The change in weight was technically statistically significant, but the change was small (five pounds) and the study was very short (three weeks). Measuring lots of different things in a small group of people for a short period of time helped guarantee that the group would find a meaningful change in something. In a long-term study, that change would likely just appear as an outlier within a much larger set of data.
Eventually, the study’s authors revealed that the study was meant to be fake and misleading. Some news outlets published retractions and corrections. Others, two-plus years later, still have their original articles posted.

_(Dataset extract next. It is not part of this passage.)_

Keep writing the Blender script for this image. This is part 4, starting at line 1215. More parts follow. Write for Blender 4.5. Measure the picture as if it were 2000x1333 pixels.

Maybe it’s not surprising that media outlets picked up this story and published it, but there’s no way this farce of a study was published in an academic research journal, right?
Actually, it was.
Why should you care about this? This study happened to be intentionally misleading, but it’s common practice for media outlets to publish headlines that don’t accurately represent what good science has shown. Individual foods are often portrayed to have significant effects on the body, but that’s not the case when put into real-life practice.
Want another example? There are plenty. Cayenne pepper “burns fat and boosts metabolism”! Well, maybe a little bit. The reality is you’d need to consume 5.5 teaspoons of cayenne pepper per day to have any meaningful effect – if you’ve ever consumed more than half a teaspoon of cayenne pepper at one time you know how unrealistic that is. More reasonable amounts of the spice are only going to burn around ten calories or fewer in a day’s time. Not exactly a game-changer, huh?
If you’re comfortable reading scientific literature – and have plenty of free time – read these studies for yourself if the information seems too good to be true. If not, a dietitian is a great resource to give you proper perspective on what individual foods really do – and don’t do – in your body.